While Cooper insists the creative process is relatively pain-free, she also admits that there are times when she and Reed don’t see eye-to-eye.
“Sometimes we butt heads, but if we have a difference of opinion we battle it out with humour. It is never a horrible battle,” she laughs. “But those battles always make the image stronger because there is another point of view that gets infused with the image.”
Working digitally, Cooper does admit to sometimes having troubles letting go; saving every iteration as she works, Cooper often has to force herself to step away.
“Sometimes it is impossible to stop, especially when I’m zooming in at 400 percent to make sure every pixel is perfect,” she says. “There is a time at night that I have to walk away and slap myself on the wrist if I go back to the computer.
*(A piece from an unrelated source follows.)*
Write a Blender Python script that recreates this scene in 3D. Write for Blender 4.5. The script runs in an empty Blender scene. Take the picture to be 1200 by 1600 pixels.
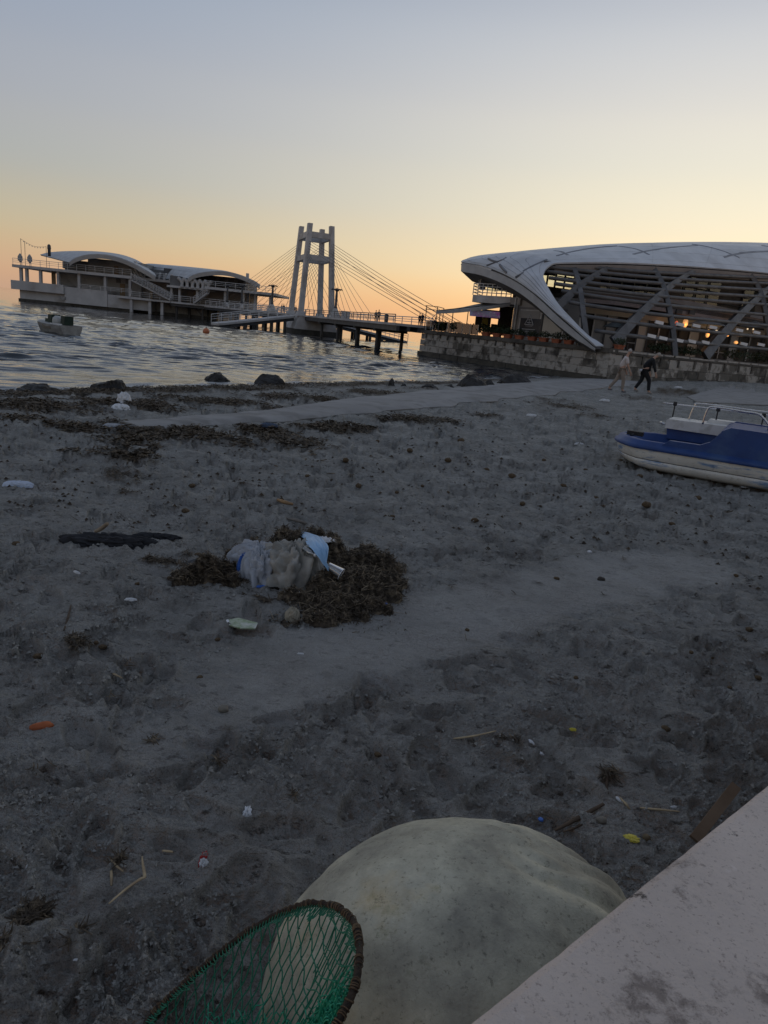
import bpy, bmesh, math, random
import numpy as np
from mathutils import Matrix, Vector
random.seed(7)
SC = bpy.context.scene
COL = SC.collection
# ------------------------------------------------------------------ camera
CAMZ = 1.85
FPX = 1063.0                                  # focal length in pixels of a 1200 px wide frame
TH, PH = math.radians(15.26), math.radians(5.71)   # pitch down, roll of the hand-held phone
CF = np.array([0, math.cos(TH), -math.sin(TH)])
_U0 = np.array([0, math.sin(TH), math.cos(TH)]); _R0 = np.array([1.0, 0, 0])
CR = math.cos(PH)*_R0 + math.sin(PH)*_U0
CU = -math.sin(PH)*_R0 + math.cos(PH)*_U0
CP = np.array([0, 0, CAMZ])
cd = bpy.data.cameras.new('camera'); cam = bpy.data.objects.new('camera', cd); COL.objects.link(cam)
cd.sensor_fit = 'HORIZONTAL'; cd.sensor_width = 36; cd.lens = 36*FPX/1200
cd.clip_start = 0.05; cd.clip_end = 30000
cam.matrix_world = Matrix(((CR[0], CU[0], -CF[0], 0), (CR[1], CU[1], -CF[1], 0), (CR[2], CU[2], -CF[2], CAMZ), (0, 0, 0, 1)))
SC.camera = cam
# ------------------------------------------------------------------ sky and sun
SUN_AZ, SUN_EL = math.radians(30), math.radians(1.5)   # just setting, right of the view axis
world = bpy.data.worlds.new('World'); SC.world = world; world.use_nodes = True
nt = world.node_tree; N = nt.nodes; Lk = nt.links
N.clear()
out = N.new('ShaderNodeOutputWorld'); add = N.new('ShaderNodeAddShader')
bg1 = N.new('ShaderNodeBackground'); bg2 = N.new('ShaderNodeBackground')
sk = N.new('ShaderNodeTexSky'); sk.sky_type = 'NISHITA'; sk.sun_disc = False
sk.sun_elevation = SUN_EL; sk.sun_rotation = SUN_AZ; sk.dust_density = 1.5; sk.ozone_density = 2
Lk.new(sk.outputs[0], bg1.inputs[0]); bg1.inputs[1].default_value = 0.003
tc = N.new('ShaderNodeTexCoord'); sep = N.new('ShaderNodeSeparateXYZ'); Lk.new(tc.outputs['Generated'], sep.inputs[0])
asn = N.new('ShaderNodeMath'); asn.operation = 'ARCSINE'; Lk.new(sep.outputs[2], asn.inputs[0])
mr = N.new('ShaderNodeMapRange'); mr.inputs[1].default_value = 0; mr.inputs[2].default_value = math.pi/2; Lk.new(asn.outputs[0], mr.inputs[0])
ramp = N.new('ShaderNodeValToRGB'); Lk.new(mr.outputs[0], ramp.inputs[0]); ramp.color_ramp.interpolation = 'CARDINAL'
K_ = .75                                      # ramps are stored at 3/4 and the Background is 4/3 strong
SKY = [(0, (1.10, .58, .25)), (2.0, (1.18, .68, .29)), (4.3, (1.18, .86, .48)), (8, (1.03, .88, .615)), (12, (.88, .825, .67)), (16, (.78, .75, .68)), (21, (.60, .615, .64)),
       (25.5, (.44, .465, .52)), (31, (.33, .355, .41)), (42, (.265, .30, .37)), (62, (.215, .25, .335)), (90, (.20, .235, .32))]
el = ramp.color_ramp.elements
el[0].position = 0; el[0].color = tuple(v*K_ for v in SKY[0][1])+(1,); el[1].position = 1; el[1].color = tuple(v*K_ for v in SKY[-1][1])+(1,)
for a, c in SKY[1:-1]:
    e = el.new(a/90); e.color = tuple(v*K_ for v in c)+(1,)
nv = N.new('ShaderNodeVectorMath'); nv.operation = 'MULTIPLY'; nv.inputs[1].default_value = (1, 1, 0); Lk.new(tc.outputs['Generated'], nv.inputs[0])
nn = N.new('ShaderNodeVectorMath'); nn.operation = 'NORMALIZE'; Lk.new(nv.outputs[0], nn.inputs[0])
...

Sometimes the more you manipulate the worse it gets”
For Pacific Theatre’s season opener, The Rainmaker, Cooper came up with 17 versions that she felt were contenders, with four ultimately making the final cut to be put in front of Reed and his team.
“When I first read The Rainmaker I felt the heat of the sun, of the really strong sun and the sexiness of the sun on your skin and sweating,” she recalls. “I was really inspired by the sun and I wanted that to be in the image.”
For the background images representing the men in the play, Cooper pulled from her collection of negative glass plates from the Portland photo historian. “They are all black and white Sunday portraits from the early 1900s, that I colored,” she says.
But it is the centerpiece of her image for The Rainmaker that is pure Cooper with her distinctive collage of Lizzie, a woman she saw as wonderfully sweet and one that she found particularly challenging in capturing.
“Her face is made up of quite a few faces,” she says. “I wanted her to feel sad but helpful, beautiful but not sexy, but not dowdy either.”
Audiences will soon get to see if she captured the heart of Lizzie for themselves.